En revanche, bon nombre d’enfants vivent un stress contre-productif lorsqu’ils poursuivent un objectif qui n’est pas le leur, mais plutôt celui fixé pour lui par leurs parents, et qu’il consiste uniquement à recevoir des félicitations ou à éviter les réprimandes.

Les parents ambitieux pour leur enfant doivent également prendre conscience qu’ils sont susceptibles de le stresser négativement s’ils se montrent trop exigeants, si le jeune sportif, peu importe leur niveau, ne peut pas s’arrêter s’il n’a plus envie ou s’il n’en peut plus ou s’il est incapable de satisfaire l’objectif fixé.

Le jeune « se retrouve dans une situation sans issue, en position de victime face à une demande trop exigeante.
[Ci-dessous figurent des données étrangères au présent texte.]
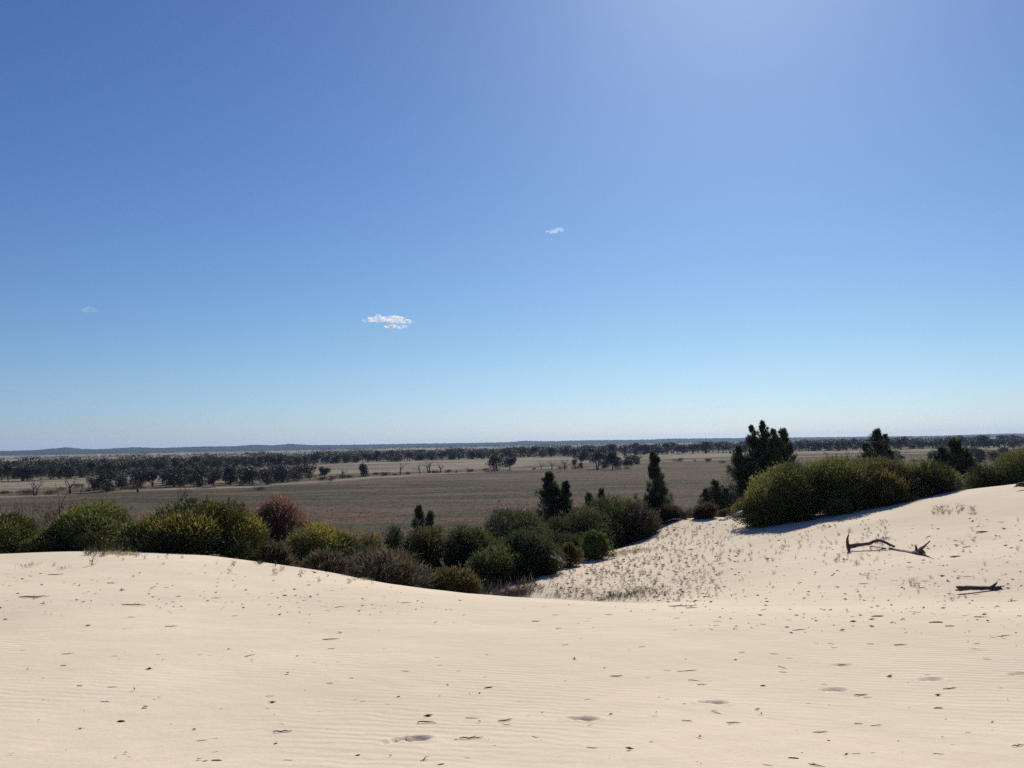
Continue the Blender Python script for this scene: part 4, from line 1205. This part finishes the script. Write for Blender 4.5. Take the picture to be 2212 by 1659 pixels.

Ce stress devient alors une détresse ressentie par l’enfant et, si celle-ci se prolonge, elle peut avoir une influence physiologique et psychologique dommageable » et des répercussions physiques, affectives, sociales et même cognitives graves.

Donc attention au syndrome de la médaille d’or, à la course au perfectionnisme, aux attentes surdimensionnées vis-à-vis des jeunes.

3. Favoriser l’autonomie

École de trail
Photo : Exo Dam’s

Pour l’Organisation mondiale de la santé, « la participation à une activité physique peut contribuer au développement social des jeunes en leur fournissant des occasions de s’exprimer, en améliorant leur confiance en eux ainsi que l’interaction et l’intégration sociales. »

Faire de l’athlétisme, du trail, c’est se retrouver en groupe, tisser du lien social, échanger, s’entraider… Participer à la vie d’un club ou d’un groupe, c’est avoir la possibilité de prendre progressivement des responsabilités (comme intervenir avec un groupe de plus jeunes, prendre en charge le balisage de la course, organiser une sortie…). C’est aux encadrants, aux parents, aux entraîneurs d’accompagner les jeunes athlètes dans ce processus vertueux et de les aider à devenir de plus en plus autonomes.

Les ados ne sont pas des êtres chétifs à conserver sous cloche. Ils sont capables d’efforts, d’engagement, de charges d’entraînement très importants, mais ils peuvent aussi présenter des fragilités. Ces failles, physiques et psychiques, parents et éducateurs doivent apprendre à les reconnaître et à s’adapter pour que le sport rime toujours avec bien-être complet, physique, mental et social.


Maria Semerjian est professeure agrégée d’éducation physique et sportive à l’Université Toulouse III Paul Sabatier. Elle fait partie de l’équipe enseignante d’un cours en ligne ouvert à tous (MOOC) consacré à l’entraînement sportif en trail et en ultra-trail. À 46 ans, Maria est également une ultra-traileuse élite, avec six victoires et une vingtaine de top 3 en carrière.